The government aims to make a greater distinction between the Kim Jong-il regime and ordinary North Korean citizens in its policies next year, Minister of Unification Hyun In-taek told President Lee Myung-bak at the Blue House on Wednesday.

In its report of its 2011 plans, the ministry raised the importance of considering North Korean citizens first, making it one of its four main goals for next year.

For starters, the ministry plans to increase transparency in humanitarian aid given to the North, so benefits go directly to citizens and not to high-ranking members of the government or the military.

The goal jibes with the government’s recent assertion that the citizens themselves had changed over the years, becoming more aware of the world outside their reclusive state.

Minister Hyun said North Koreans were not oblivious to things happening in the outside world, and that the South Korean government would try to induce “a desirable change” in them.

To do this, the ministry plans on developing “creative” methods to help ordinary citizens who now are aware enough to turn away from the Kim Jong-il and Kim Jong-un regime through humanitarian aid.

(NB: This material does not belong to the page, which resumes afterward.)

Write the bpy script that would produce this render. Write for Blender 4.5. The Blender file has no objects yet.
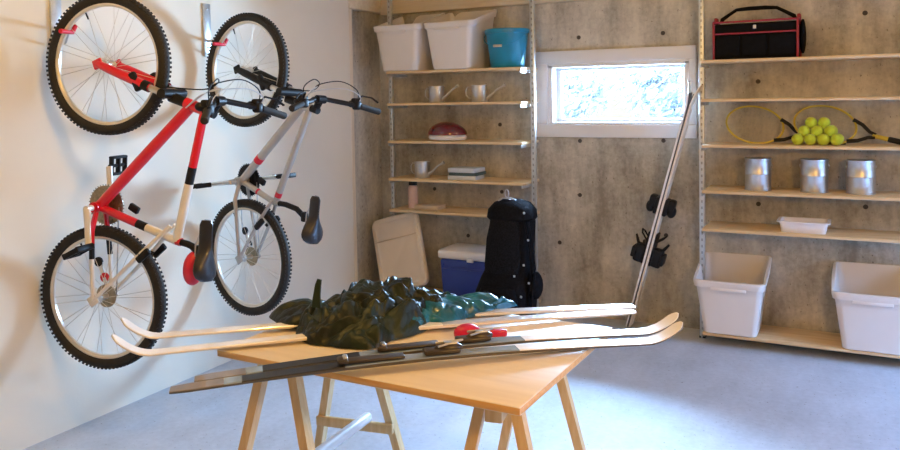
import bpy, bmesh, math, random
from mathutils import Vector, Matrix, noise
random.seed(7)
PI = math.pi
S = bpy.context.scene
COL = S.collection
R = math.radians

# ---------------------------------------------------------------- camera, sky, lights, exposure
cam_d = bpy.data.cameras.new('camera'); cam = bpy.data.objects.new('camera', cam_d); COL.objects.link(cam)
S.camera = cam
F_PX = 786.45
cam_d.sensor_width = 36; cam_d.lens = 36*F_PX/900; cam_d.clip_start = .05
cam_d.shift_y = (128.98-225)/900
yaw, pitch, roll = R(27.866), R(2.362), R(1.005)
fw = Vector((-math.sin(yaw)*math.cos(pitch), math.cos(yaw)*math.cos(pitch), -math.sin(pitch)))
rt0 = Vector((math.cos(yaw), math.sin(yaw), 0)); dn0 = fw.cross(rt0)
rt = rt0*math.cos(roll)+dn0*math.sin(roll); dn = -rt0*math.sin(roll)+dn0*math.cos(roll)
m = Matrix.Identity(4)
for i in range(3):
    m[i][0], m[i][1], m[i][2] = rt[i], -dn[i], -fw[i]
m.translation = (0, 0, 1.54)
cam.matrix_world = m

W = bpy.data.worlds.new('sky'); S.world = W; W.use_nodes = True
wn = W.node_tree.nodes; wl = W.node_tree.links; bg = wn['Background']           # overcast sky, brightest overhead
tc = wn.new('ShaderNodeTexCoord'); sp = wn.new('ShaderNodeSeparateXYZ'); wl.new(tc.outputs['Generated'], sp.inputs[0])
ra = wn.new('ShaderNodeValToRGB'); ra.color_ramp.interpolation = 'EASE'; wl.new(sp.outputs['Z'], ra.inputs[0])
SKY = 150
el = ra.color_ramp.elements
for p, k, c in ((0, .012, (.6, .62, .6)), (.02, .028, (.80, .92, 1)), (.14, .05, (.62, .82, 1)), (.38, 1.0, (.30, .56, 1)), (1, .9, (.25, .50, 1))):
    e = el[0] if p == 0 else el[1] if p == 1 else el.new(p)
    e.position = p; e.color = (c[0]*k, c[1]*k, c[2]*k, 1)
wl.new(ra.outputs[0], bg.inputs[0]); bg.inputs[1].default_value = SKY

def area(name, loc, look, sx, sy, power, col):
    l = bpy.data.lights.new(name, 'AREA'); l.shape = 'RECTANGLE'; l.size = sx; l.size_y = sy; l.energy = power; l.color = col
    o = bpy.data.objects.new(name, l); COL.objects.link(o); o.location = loc
    o.rotation_euler = Vector(look).to_track_quat('-Z', 'Y').to_euler(); return o
def point(name, loc, r, power, col):
    l = bpy.data.lights.new(name, 'POINT'); l.shadow_soft_size = r; l.energy = power; l.color = col
    o = bpy.data.objects.new(name, l); COL.objects.link(o); o.location = loc; return o
area('window_daylight', (-1.49, 5.40, 1.55), (0, -1, -.16), .9, .44, 255, (.40, .66, 1))
pd = area('added_opening_portal', (3.42, 3.95, 1.1), (-1, 0, 0), 2.1, 2.2, 1, (1, 1, 1)); pd.data.cycles.is_portal = True  # sky portal for the unseen opening added in the right wall
pw = area('window_portal', (-1.487, 5.35, 1.544), (0, -1, 0), .97, .43, 1, (1, 1, 1)); pw.data.cycles.is_portal = True
point('ceiling_bulb_middle', (-.7, 3.5, 2.42), .07, 10, (1, .60, .21))
point('ceiling_bulb_left', (-1.7, 1.6, 2.45), .07, 46, (1, .60, .15))
point('warm_fill_right', (.75, 1.3, 1.72), .10, 104, (1, .54, .12))  # low warm fill added out of view to reach under the shelf boards
S.view_settings.view_transform = 'Standard'; S.view_settings.look = 'None'
S.view_settings.exposure = -0.08; S.view_settings.gamma = 1; S.view_settings.use_curve_mapping = False

# ---------------------------------------------------------------- materials
def nt(name):
    mt = bpy.data.materials.new(name); mt.use_nodes = True
    return mt, mt.node_tree.nodes, mt.node_tree.links, mt.node_tree.nodes['Principled BSDF']
def mat(name, col, rough=.5, metal=0, var=.06, scale=14, bump=0, bscale=None, coat=0, spec=.5, stretch=(1, 1, 1), sheen=0):
    mt, n, l, b = nt(name)
    b.inputs['Roughness'].default_value = rough; b.inputs['Metallic'].default_value = metal
    b.inputs['Specular IOR Level'].default_value = spec; b.inputs['Coat Weight'].default_value = coat
    b.inputs['Sheen Weight'].default_value = sheen
    tc = n.new('ShaderNodeTexCoord'); mp = n.new('ShaderNodeMapping'); mp.inputs['Scale'].default_value = stretch
    l.new(tc.outputs['Object'], mp.inputs['Vector'])
    nz = n.new('ShaderNodeTexNoise'); nz.inputs['Scale'].default_value = scale; nz.inputs['Detail'].default_value = 5
    l.new(mp.outputs[0], nz.inputs['Vector'])
    rp = n.new('ShaderNodeValToRGB'); e = rp.color_ramp.elements
    e[0].position = .3; e[1].position = .7
    e[0].color = (*[max(0, c*(1-var*1.6)) for c in col], 1); e[1].color = (*[min(1, c*(1+var)) for c in col], 1)
    l.new(nz.outputs['Fac'], rp.inputs[0]); l.new(rp.outputs[0], b.inputs['Base Color'])
    if bump:
        nb = n.new('ShaderNodeTexNoise'); nb.inputs['Scale'].default_value = bscale or scale*4; nb.inputs['Detail'].default_value = 4
        l.new(mp.outputs[0], nb.inputs['Vector'])
        bp = n.new('ShaderNodeBump'); bp.inputs['Strength'].default_value = bump; bp.inputs['Distance'].default_value = .01
        l.new(nb.outputs['Fac'], bp.inputs['Height']); l.new(bp.outputs[0], b.inputs['Normal'])
    return mt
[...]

Extending efforts to improve North Korean human rights are also on the ministry’s list, as it plans to establish legislation as well as a foundation to accurately examine the current status of human rights in the North.

It will also continue its anti-North propaganda efforts.

As for dealing with the communist regime, the ministry said it would remain consistent in its policies by maintaining the hard-line stance taken after the sinking of the Cheonan in March, but also emphasizing mutual cooperation in relations with the North.

“Constructive talks” with Pyongyang were also called for by the minister, who added that North and South Korea should be able to discuss “core matters,” referring to the Cheonan sinking and the shelling of Yeonpyeong Island last month.

“For this to happen I believe we need responsibility and sincerity from North Korea,” he said, adding that the denuclearization of the North, families separated by the Korean War and other humanitarian issues were on the agenda to be discussed.

Hyun denied that any consideration was currently underway for summit talks between the two Koreas.

The ministry highlighted its goal to provide a realistic plan for future unification of the Korean Peninsula and said it would devise a way to come up with necessary unification funds in the first half of 2011 on the grounds that it would be a peaceful one.